To this balance of evidence is there anything to add? I think there is; and that it decides the question. All these prospects of the future restoration of Israel are absolutely without a moral feature. They speak of return from captivity, of political restoration, of supremacy over the Gentiles, and of a revived Nature, hanging with fruit, dripping with must. Such hopes are natural and legitimate to a people who were long separated from their devastated and neglected land, and whose punishment and penitence were accomplished. But they are not natural to a prophet like Amos. Imagine him predicting a future like this! Imagine him describing the consummation of his people’s history, without mentioning one of those moral triumphs to rally his people to which his whole passion and energy had been devoted.

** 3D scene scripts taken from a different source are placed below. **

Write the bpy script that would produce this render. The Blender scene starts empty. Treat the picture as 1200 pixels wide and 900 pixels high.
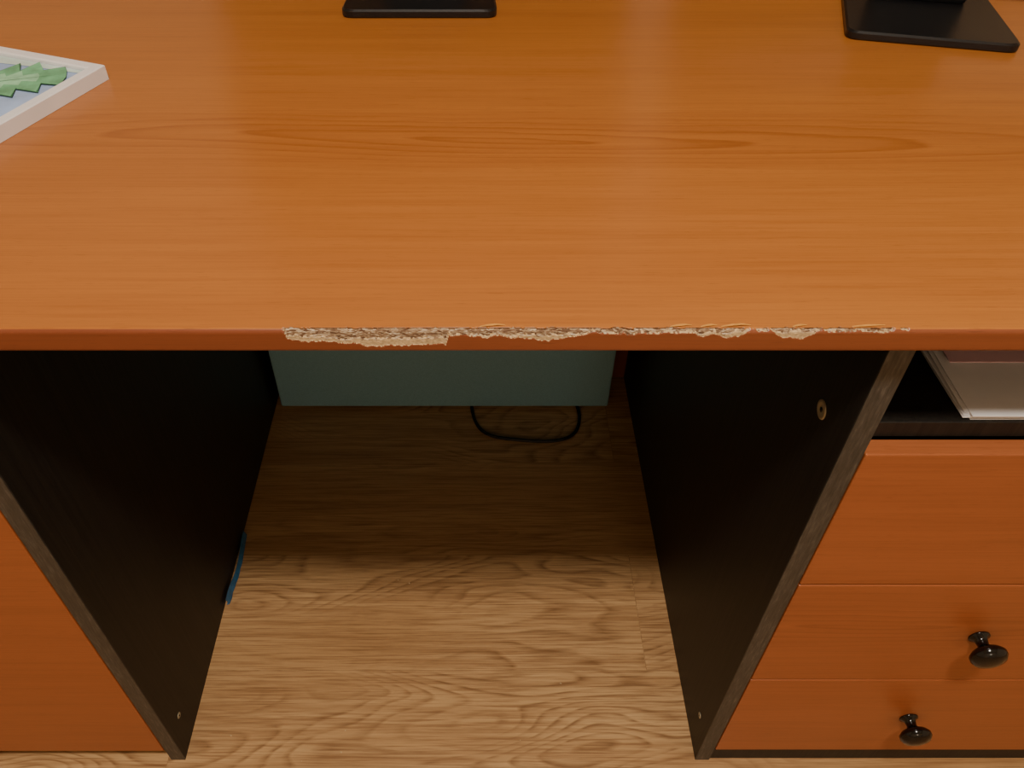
import bpy, bmesh, math, random
from mathutils import Vector, noise, Matrix
random.seed(4)
S=bpy.context.scene
COL=S.collection

# ---------------- node helpers ----------------
def newmat(name):
    m=bpy.data.materials.new(name); m.use_nodes=True
    nt=m.node_tree; b=nt.nodes['Principled BSDF']
    return m,nt,b
def N(nt,t,**k):
    n=nt.nodes.new(t)
    for a,v in k.items(): setattr(n,a,v)
    return n
def L(nt,a,b): nt.links.new(a,b)
def math_(nt,op,a,b=None,c=None):
    n=N(nt,'ShaderNodeMath',operation=op)
    for i,v in enumerate((a,b,c)):
        if v is None: continue
        if isinstance(v,(int,float)): n.inputs[i].default_value=v
        else: L(nt,v,n.inputs[i])
    return n.outputs[0]
def mapping(nt,scale,loc=(0,0,0)):
    tc=N(nt,'ShaderNodeTexCoord'); mp=N(nt,'ShaderNodeMapping')
    mp.inputs['Scale'].default_value=scale; mp.inputs['Location'].default_value=loc
    L(nt,tc.outputs['Object'],mp.inputs['Vector']); return mp.outputs[0]
def noise_(nt,vec,scale=1,detail=3,rough=.5,dist=0):
    n=N(nt,'ShaderNodeTexNoise'); n.inputs['Scale'].default_value=scale
    n.inputs['Detail'].default_value=detail; n.inputs['Roughness'].default_value=rough
    n.inputs['Distortion'].default_value=dist
    L(nt,vec,n.inputs['Vector']); return n.outputs[0]
def ramp(nt,fac,stops):
    r=N(nt,'ShaderNodeValToRGB'); el=r.color_ramp.elements
    while len(el)<len(stops): el.new(.5)
    for e,(p,c) in zip(el,stops):
        e.position=p; e.color=(c if len(c)==4 else (*c,1))
    L(nt,fac,r.inputs[0]); return r.outputs[0]
def mix(nt,fac,a,b,mode='MIX'):
    n=N(nt,'ShaderNodeMix',data_type='RGBA',blend_type=mode)
    if isinstance(fac,(int,float)): n.inputs[0].default_value=fac
    else: L(nt,fac,n.inputs[0])
    for i,v in ((6,a),(7,b)):
        if isinstance(v,tuple): n.inputs[i].default_value=(*v,1) if len(v)==3 else v
        else: L(nt,v,n.inputs[i])
    return n.outputs[2]
def bump(nt,b,h,strength,dist=.001):
    n=N(nt,'ShaderNodeBump'); n.inputs['Strength'].default_value=strength; n.inputs['Distance'].default_value=dist
    L(nt,h,n.inputs['Height']); L(nt,n.outputs[0],b.inputs['Normal'])
def srgb(r,g,b):
    f=lambda c:(c/255/12.92 if c<=10 else ((c/255+.055)/1.055)**2.4)
    return (f(r),f(g),f(b))

def cherry(name,base,dark,light,centre=(0,.27),rough=.3,cath=True):
    m,nt,b=newmat(name)
    tc=N(nt,'ShaderNodeTexCoord'); sx=N(nt,'ShaderNodeSeparateXYZ'); L(nt,tc.outputs['Object'],sx.inputs[0])
    x=sx.outputs[0]; yz=math_(nt,'ADD',sx.outputs[1],sx.outputs[2])
    big=noise_(nt,mapping(nt,(1.3,5,5),(.4,.2,.1)),1,2)
    wob=noise_(nt,mapping(nt,(5,22,22)),1,3)
    blot=noise_(nt,mapping(nt,(.9,3.2,3.2),(3,1,2)),1,2)
    fine=noise_(nt,mapping(nt,(7,480,480)),1,4,.6)
    mid=noise_(nt,mapping(nt,(1.6,50,50)),1,4,.6)
    pore=noise_(nt,mapping(nt,(55,1100,1100)),1,2,.5)
    dx=math_(nt,'MULTIPLY',math_(nt,'SUBTRACT',x,centre[0]),.07)
    dy=math_(nt,'ADD',math_(nt,'SUBTRACT',yz,centre[1]),math_(nt,'MULTIPLY',math_(nt,'SUBTRACT',big,.5),.08))
    dy=math_(nt,'ADD',dy,math_(nt,'MULTIPLY',math_(nt,'SUBTRACT',wob,.5),.016))
    r=math_(nt,'SQRT',math_(nt,'ADD',math_(nt,'MULTIPLY',dx,dx),math_(nt,'MULTIPLY',dy,dy)))
    ph=math_(nt,'FRACT',math_(nt,'ADD',math_(nt,'MULTIPLY',r,100),math_(nt,'MULTIPLY',wob,.8)))
    ring=ramp(nt,ph,[(0,(0,0,0)),(.6,(.3,)*3),(.9,(1,1,1)),(1,(0,0,0))])
    fade=ramp(nt,r,[(0,(1,1,1)),(.025,(.85,)*3),(.06,(.14,)*3),(.4,(.06,)*3)])
    c=mix(nt,ramp(nt,blot,[(.3,(0,0,0)),(.7,(1,1,1))]),base,light)
    c=mix(nt,math_(nt,'MULTIPLY',ramp(nt,mid,[(.42,(0,)*3),(.78,(1,)*3)]),.26),c,dark)
    c=mix(nt,math_(nt,'MULTIPLY',ramp(nt,fine,[(.45,(0,)*3),(.7,(1,)*3)]),.28),c,dark)
    if cath: c=mix(nt,math_(nt,'MULTIPLY',math_(nt,'MULTIPLY',ring,fade),.55),c,dark)
    c=mix(nt,math_(nt,'MULTIPLY',ramp(nt,pore,[(.64,(0,)*3),(.72,(1,)*3)]),.35),c,tuple(v*.6 for v in dark))
    L(nt,c,b.inputs['Base Color'])
    b.inputs['Roughness'].default_value=rough
    b.inputs['Specular IOR Level'].default_value=.45
    bump(nt,b,fine,.03)
    return m

M_top=cherry('cherry_laminate_top',srgb(176,108,50),srgb(132,68,30),srgb(186,118,56),(.02,.262+.75),.29)
M_edge=cherry('cherry_laminate_edge',srgb(136,72,44),srgb(100,48,30),srgb(144,80,48),(.02,3),.35,False)
M_front=cherry('cherry_laminate_front',srgb(160,90,50),srgb(122,62,34),srgb(168,97,56),(.4,.36),.34)

def black_mat():
    m,nt,b=newmat('black_ash_laminate')
    n=noise_(nt,mapping(nt,(300,300,6)),1,4,.6)
    c=ramp(nt,n,[(.35,srgb(27,24,21)),(.7,srgb(41,36,31))])
    L(nt,c,b.inputs['Base Color']); b.inputs['Roughness'].default_value=.5
    b.inputs['Specular IOR Level'].default_value=.3
    bump(nt,b,n,.15); return m
M_black=black_mat()
def edge_strip():
    m,nt,b=newmat('worn_dark_edge_band')
    n=noise_(nt,mapping(nt,(500,500,60)),1,5,.7); n2=noise_(nt,mapping(nt,(60,60,9)),1,3)
    c=ramp(nt,n,[(.3,srgb(48,44,38)),(.55,srgb(74,69,62)),(.75,srgb(108,101,92))])
    c=mix(nt,ramp(nt,n2,[(.4,(0,)*3),(.75,(.6,)*3)]),c,srgb(50,46,40))
    L(nt,c,b.inputs['Base Color']); b.inputs['Roughness'].default_value=.5; return m
M_strip=edge_strip()
def plain(name,col,rough=.5,metal=0,nscale=None,var=.12,bmp=0):
    m,nt,b=newmat(name)
    n=noise_(nt,mapping(nt,(1,1,1)),nscale or 40,4)
    lo=tuple(v*(1-var) for v in col); hi=tuple(min(1,v*(1+var)) for v in col)
    L(nt,ramp(nt,n,[(.3,lo),(.7,hi)]),b.inputs['Base Color'])
    b.inputs['Roughness'].default_value=rough; b.inputs['Metallic'].default_value=metal
    if bmp: bump(nt,b,n,bmp)
    return m
M_plastic=plain('black_plastic',srgb(18,18,20),.33,bmp=.05,nscale=400)
M_knob=plain('black_glossy_knob',srgb(10,9,9),.12)
M_screen=plain('screen_glass',srgb(8,8,10),.1)
M_teal=plain('teal_fabric',srgb(128,172,186),.85,nscale=700,var=.12,bmp=.3)
M_tealdark=plain('teal_trim',srgb(90,130,140),.8,nscale=300)
M_white=plain('white_painted_wood',srgb(240,238,240),.4,var=.03)
M_paper=plain('paper_white',srgb(244,241,242),.8,var=.03)
M_pink=plain('paper_pink',srgb(246,200,208),.8,var=.08,nscale=8)
M_wall=plain('warm_white_wall',srgb(228,214,190),.9,var=.02,nscale=60,bmp=.1)
M_wallb=plain('beige_wall',srgb(206,182,152),.9,var=.02,nscale=60,bmp=.1)
M_ceil=plain('ceiling_white',srgb(238,235,228),.9,var=.02)
M_base=plain('baseboard_oak',srgb(176,136,96),.5,var=.12,nscale=20)
M_cable=plain('black_rubber',srgb(14,13,13),.5)
M_blue=plain('blue_tape',srgb(46,98,136),.5,nscale=90,var=.3)
M_metal=plain('screw_metal',srgb(190,178,150),.4,.5)
M_cream=plain('torn_cream_paper',srgb(198,170,128),.85,var=.25,nscale=500,bmp=.3)
M_sliver=plain('laminate_sliver',srgb(206,146,66),.5,var=.12,nscale=300)
def chipmat():
    m,nt,b=newmat('raw_particle_board')
    v=N(nt,'ShaderNodeTexVoronoi'); v.inputs['Scale'].default_value=1
    L(nt,mapping(nt,(340,900,1100)),v.inputs['Vector'])
    sp=N(nt,'ShaderNodeSeparateColor'); L(nt,v.outputs['Color'],sp.inputs[0])
    c=ramp(nt,sp.outputs[0],[(0,srgb(96,68,50)),(.35,srgb(140,112,88)),(.7,srgb(170,146,118)),(1,srgb(204,186,160))])
    L(nt,c,b.inputs['Base Color']); b.inputs['Roughness'].default_value=.95
    b.inputs['Specular IOR Level'].default_value=.1
    bump(nt,b,sp.outputs[0],.6); return m
M_chip=chipmat()

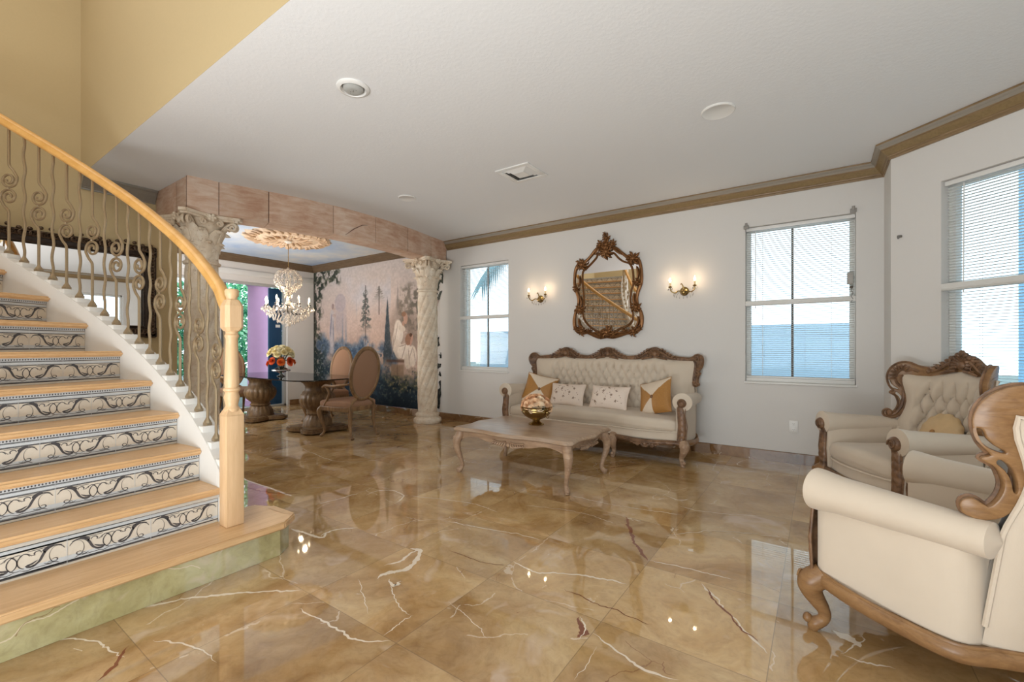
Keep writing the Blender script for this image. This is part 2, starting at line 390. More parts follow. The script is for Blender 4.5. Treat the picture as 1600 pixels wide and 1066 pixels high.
# stairwell shaft above the ceiling
wall('wall_stairwell_back',(XW,1.17),(-1.0,1.17),H+.002,5.8,1,tan_w,th=.1)
wall('wall_stairwell_right',(-1.0,1.27),(-1.0,YR),H+.002,5.8,1,tan_w,th=.1)
wall('wall_stairwell_rear',(-.9,YR),(XW-.1,YR),H+.002,5.8,1,tan_w,th=.1)
mb=MB(); box(mb,(-3.5,-.8,5.85),(5.6,4.3,.1)); S(mb.build('ceiling_stairwell',ceil_m))
mb=MB()
for x0,x1,y0,y1 in((XD-.2,BAY1.x+.2,1.17,YW+.2),(-1.0,BAY1.x+.2,YR,1.17)):
    mb.add([(x0,y0,H),(x1,y0,H),(x1,y1,H),(x0,y1,H)],[(0,1,2,3)]); mb.add([(x0,y0,H+.2),(x1,y0,H+.2),(x1,y1,H+.2),(x0,y1,H+.2)],[(0,1,2,3)])
S(mb.build('ceiling',ceil_m,recalc=False))
mb=MB(); mb.add([(XD-.1,YR-.1,0),(BAY1.x+.1,YR-.1,0),(BAY1.x+.1,YW+.1,0),(XD-.1,YW+.1,0)],[(0,1,2,3)]); mb.add([(XD-.1,YR-.1,-.12),(BAY1.x+.1,YR-.1,-.12),(BAY1.x+.1,YW+.1,-.12),(XD-.1,YW+.1,-.12)],[(3,2,1,0)])
# veins of the marble, inlaid in the floor surface
def vein(pts,wd,mat,seed=0,z=.0004):
    rr=random.Random(seed); P=[Vector(on(x,y,'Z',0)) for x,y in pts]; P=crom([tuple(p) for p in P],4); Q=[]
    for a,b in zip(P[:-1],P[1:]):
        n=max(2,int((b-a).length/.012))
        for k in range(n): Q.append(a.lerp(b,k/n))
    Q.append(P[-1]); n=len(Q); vs=[];j=0;wj=1
    for i,p in enumerate(Q):
        d=(Q[min(i+1,n-1)]-Q[max(i-1,0)]).normalized(); s=Vector((-d.y,d.x,0)); j=j*.86+rr.gauss(0,.0035); wj=wj*.75+.25*rr.uniform(.1,2.0); ww=wd*.5*wj*min(1,(i+.3)/5,(n-i-.7)/5)
        q=p+s*j; vs+=[(q.x+s.x*ww,q.y+s.y*ww,z),(q.x-s.x*ww*rr.uniform(.5,1.2),q.y-s.y*ww,z)]
    mb.add(vs,[(2*i,2*i+1,2*i+3,2*i+2) for i in range(n-1)],mat)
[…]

To me it is impossible to hear the voice that cried, "Let justice roll on like waters and righteousness like a perennial stream," in a peroration which is content to tell of mountains dripping with must and of a people satisfied with vineyards and gardens. These are legitimate hopes; but they are the hopes of a generation of other conditions and of other deserts than the generation of Amos.

If then the gloom of this great book is turned into light, such a change is not due to Amos.